Matthew 26:38

Divine Sorrow.

It is not on the actual physical sufferings of the Crucifixion that the Bible most invites us to dwell it relates them, but it passes over them as lightly as the circumstances will admit but on the inner suffering, on the inner intentions of the scene, we are invited to rest; and it is this inner intention which it expresses in the garden of Gethsemane.

I. Consider what were the causes which wrung from the Redeemer this strong crying and tears, the intolerable anguish of that hour among the sacred olive-trees, on the eve of the first Good Friday. (1) First, that gloom may have been the sense of the near approach of death with all the dread misgivings which beset the spirit in that supreme hour. (2) Or, again, it may have been the sense of loneliness of the ingratitude, the desertion, the failure of disciples and kinsmen and country. (3) Or, yet again, it may have been something deeper, the sense of the load of human wretchedness entering into his soul, so as almost to take possession of it, so that, in the strong language of St. Paul, "He who knew no sin was made sin for us."
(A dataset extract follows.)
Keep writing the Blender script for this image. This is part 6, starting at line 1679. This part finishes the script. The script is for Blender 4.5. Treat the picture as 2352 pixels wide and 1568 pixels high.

II. Let us remember that this scene is the silent, but most significant, protestation against the misery of wrong-doing, against the exceeding sinfulness of sin. Let us remember it also as the memorial that if we are oppressed by trials, which seem to us too hard to bear, we are but sharing the destiny of the well-beloved Son in whom God is well pleased. The scene suggests also how and in what spirit we ought to pray. There is something nobler and higher in the efficacy and the answer of prayer than the mere demanding and receiving the special blessings for which we ask. We are, indeed, by this narrative encouraged to lay all our wants before our Father, to cast all our cares upon Him, to beseech Him that He will hear us in small things as in great. We may pray, even as our Saviour prayed, that if it be possible the cup of our trial may pass from us; but if no direct answer be given, if the cup does not pass from us, let not our faith be shaken; let us look at the history of our Saviour's agony.

A. P. Stanley, Christian World Pulpit,vol. i., p. 344.